Failed Bailout Drops Stocks for Agribusiness Companies

GOP could feel backlash from bailout defeat.

Stock prices of many agribusiness companies took a hit Monday afternoon in a general market melee after the House defeated a $700 billion bailout bill aimed at working out what many have called the worst U.S. financial crisis. The market was under severe pressure as Wall Street traders reacted with shock to the 228-205 vote.

With the market down 574 with an hour of trading left, it was unclear where the market would close. But the market initially went down 705 points as it became clear the vote would fail. House Banking Committee Chairman Barney Frank, D-Mass., sent word that House leadership would not try for another vote until Congress could assess the market reaction. While some experts predicted the markets might right themselves other commentators predicted a financial meltdown for the U.S. and perhaps other economies. At the close the Dow Industrial was down a record 777 points.

The blame game on the vote began immediately. House Republican leaders John Boehner, Ohio, and Roy Blunt, Missouri, blamed a partisan floor speech by House Speaker Nancy Pelosi for undermining Republican support.

Republican House members voted against the bill almost 2-1, in what largely is viewed as a reflection of widespread disgust across the U.S. with a financial crisis. Although the GOP votes may have represented constituent views, the immediate plunge in stock market values could mean a backlash against Monday's votes. Commentators believe the pain in the markets may also impact the chance for Republican John McCain to win a bid for the presidency.

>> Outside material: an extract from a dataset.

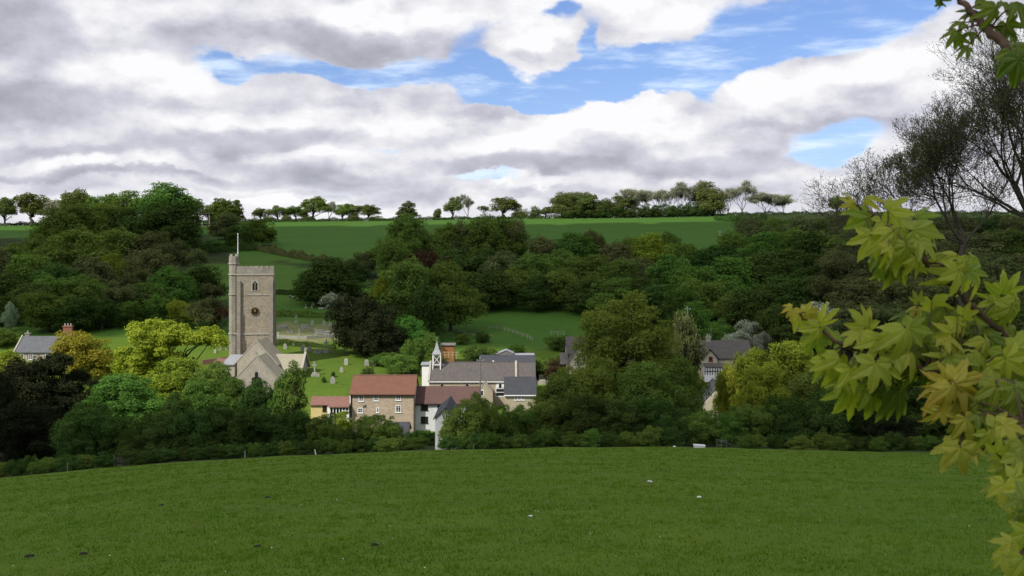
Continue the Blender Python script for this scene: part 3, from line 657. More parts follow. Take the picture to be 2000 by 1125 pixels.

Democrats voted 140 yeas to 95 nays for the bailout. Republicans voted 65 yeas to 133 nays.
The House Republican vote was a slap down for the Bush Administration, which earlier Monday urged support for the bailout package noting that "much if not all, of the amounts provided for in the legislation to buy or insure troubled assets will ultimately be recouped." The statement of administration policy noted that the "true cost of this legislation should be far less than $700 billion."